Anne Pieckielon, Director of Product and Strategy, BacsPosted on 16 May 2018

​Effective consumer representation is at the heart of what we do – and we held a panel event to examine precisely that: The Consumer Conundrum: Ensuring Effective Representation in Financial Services took a close look at industry work in this area.

Chaired by Andrew Whyte, Director of Communications at the FCA, the panel also included Chris Pond, Independent Non-Executive of the Current Account Switch Service (CASS), Anna Bradley, NPSO Independent Director and Chair of the NPSO End User Council, and Faith Reynolds, Consumer Representative on the Open Banking Implementation Entity.
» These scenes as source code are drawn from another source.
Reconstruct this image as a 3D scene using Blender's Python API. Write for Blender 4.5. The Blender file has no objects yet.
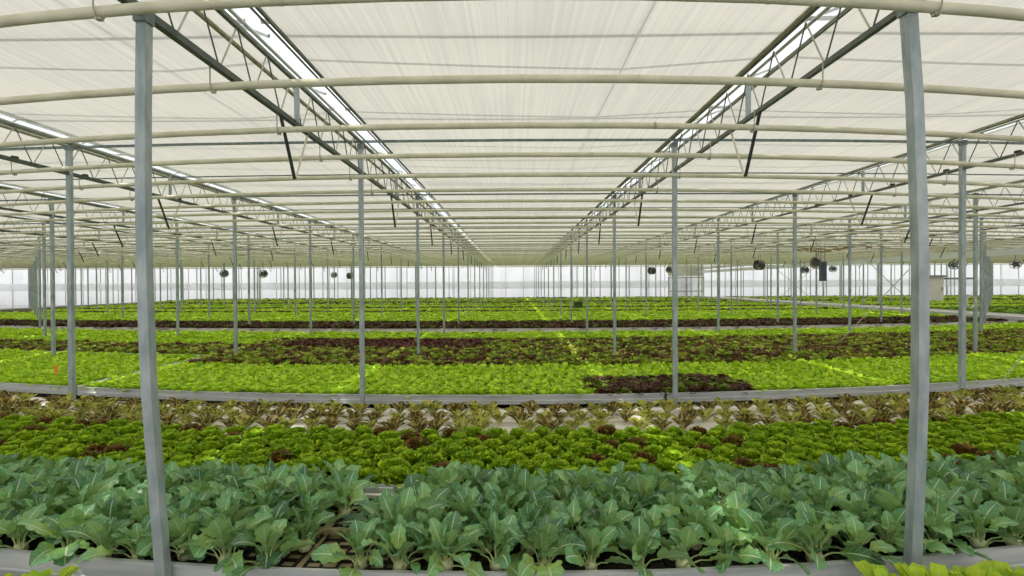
import bpy, math, random
import numpy as np
from mathutils import Matrix, Vector
random.seed(7); RNG = np.random.default_rng(7)
SC = bpy.context.scene
COL = SC.collection
PI = math.pi
EYE = 1.9; F = 500.0; VX, VY = 513.0, 284.0       # camera height, focal length (px), vanishing point

# ------------------------------------------------------------------ helpers
def at(px, py, y):
    return ((px-VX)/F*y, y, EYE+(VY-py)/F*y)
def cw(y0):                                       # the house is laid out on a very gentle curve in plan
    if y0 < 2: return .075
    if y0 < 5: return .075+.035*(y0-2)/3
    if y0 < 12: return .11
    return max(0., .11*(30-y0)/18)
def warp(x, y0):
    return y0 + cw(y0)*x*x/max(y0, 1.0)

class MB:
    """collects quads / tris, builds ONE mesh object"""
    def __init__(s): s.v=[]; s.f=[]; s.uv=[]
    def add(s, V, Fc, UV=None):
        o=len(s.v); s.v.extend([tuple(p) for p in V]); s.f.extend([tuple(i+o for i in f) for f in Fc])
        s.uv.extend([tuple(u) for u in UV] if UV is not None else [(0.5,0.5)]*len(V)); return s
    def box(s, c, d, rz=0):
        x,y,z=c; a,b,h=d[0]/2,d[1]/2,d[2]/2; cs,sn=math.cos(rz),math.sin(rz); V=[]
        for dz in (-h,h):
            for dx,dy in ((-a,-b),(a,-b),(a,b),(-a,b)): V.append((x+dx*cs-dy*sn, y+dx*sn+dy*cs, z+dz))
        return s.add(V,[(3,2,1,0),(4,5,6,7),(0,1,5,4),(1,2,6,5),(2,3,7,6),(3,0,4,7)])
    def tube(s, pts, r, n=8, cap=True, square=False, rot=0.):
        P=[Vector(p) for p in pts]; R=r if isinstance(r,(list,tuple)) else [r]*len(P)
        V=[];UV=[]; 
        if square: n=4; rot=PI/4; R=[q*math.sqrt(2) for q in R]
        for i,p in enumerate(P):
            t=(P[min(i+1,len(P)-1)]-P[max(i-1,0)]).normalized()
            ref=Vector((0,0,1)) if abs(t.z)<.9 else Vector((1,0,0))
            a=t.cross(ref).normalized(); b=a.cross(t).normalized()
            for k in range(n):
                q=2*PI*k/n+rot
                V.append(p+(a*math.cos(q)+b*math.sin(q))*R[i]); UV.append((k/n,i/max(1,len(P)-1)))
        Fc=[]
        for i in range(len(P)-1):
            for k in range(n):
                k2=(k+1)%n; Fc.append((i*n+k,(i+1)*n+k,(i+1)*n+k2,i*n+k2))
        if cap: Fc.append(tuple(range(n))); Fc.append(tuple((len(P)-1)*n+k for k in range(n-1,-1,-1)))
        return s.add(V,Fc,UV)
    def lathe(s, prof, M=Matrix(), n=20, close=False):
        V=[];Fc=[]
        for r,z in prof:
            for k in range(n):
                q=2*PI*k/n; V.append(M@Vector((r*math.cos(q),r*math.sin(q),z)))
        m=len(prof)
        for i in range(m-1+(1 if close else 0)):
            j=(i+1)%m
            for k in range(n): Fc.append((i*n+k,i*n+(k+1)%n,j*n+(k+1)%n,j*n+k))
        return s.add(V,Fc)
    def grid(s, fn, us, vs):
        V=[fn(u,v) for v in vs for u in us]; nu=len(us)
        Fc=[(j*nu+i,j*nu+i+1,(j+1)*nu+i+1,(j+1)*nu+i) for j in range(len(vs)-1) for i in range(nu-1)]
        UV=[(i/(nu-1),j/(len(vs)-1)) for j in range(len(vs)) for i in range(nu)]
        return s.add(V,Fc,UV)
    def mesh(s, name, mat, smooth=False):
        me=bpy.data.meshes.new(name); me.from_pydata(s.v,[],s.f); me.materials.append(mat)
        ul=me.uv_layers.new(name='UVMap'); li=np.empty(len(me.loops),dtype=np.int32); me.loops.foreach_get('vertex_index',li)
        ul.data.foreach_set('uv', np.array(s.uv,dtype=np.float32)[li].ravel())
        if smooth: me.polygons.foreach_set('use_smooth',[True]*len(me.polygons))
        me.update(); return me
    def build(s, name, mat, parent=None, smooth=False):
        return link(name, s.mesh(name,mat,smooth), parent)
    def arr(s):
        return np.array(s.v,dtype=np.float32), np.array(s.f,dtype=np.int32), np.array(s.uv,dtype=np.float32)

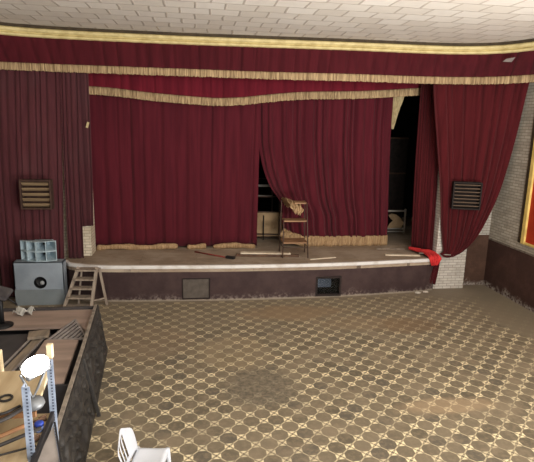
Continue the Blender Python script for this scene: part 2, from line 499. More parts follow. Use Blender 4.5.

Carol Brennan from Queen Margaret University, who authored the Bacs sponsored research Consumer Representation in Financial Services: Report into Consumer Representation in the Payments Sector, opened the event by sharing a summary of the outcomes of the research. The piece was designed to identify ways in which the quality of consumer representation can be improved in the industry and to ensure that good consumer outcomes remain at the centre of decision making. 

There was a lively discussion around the challenges of ensuring the consumer voice is heard within the industry, and also the difficulties of being able to evidence real change as a result.

The panellists also brought out the importance of a need for clear purpose for the consumer representative, as well as the need for representation to be part of the culture of the business. Overall, the view was that in order to be successful the consumer view must be worked into the business model, something we, at Bacs, are already committed to. 

Looking specifically at payments, it was recognised we need to work to get consumers engaged with the ‘plumbing’ and not just the end product. Consumers are not just one group, and we need to tailor engagement strategies and work closely with third parties who really understand the different needs - consumers are complicated and do like familiarity and hassle free products, so you need to find the right balance with regards to change and innovation.

Inevitably, the talk turned to regulation, and the panel recognised that regulators are an important catalyst for change, they provide important advice and direction but cannot deliver change. 

It is the industry which has the ability to deliver the regulators’ vision, and we need to work together, closely with regulators, to deliver a truly innovative architecture and new products that will meet the needs of consumers for years to come.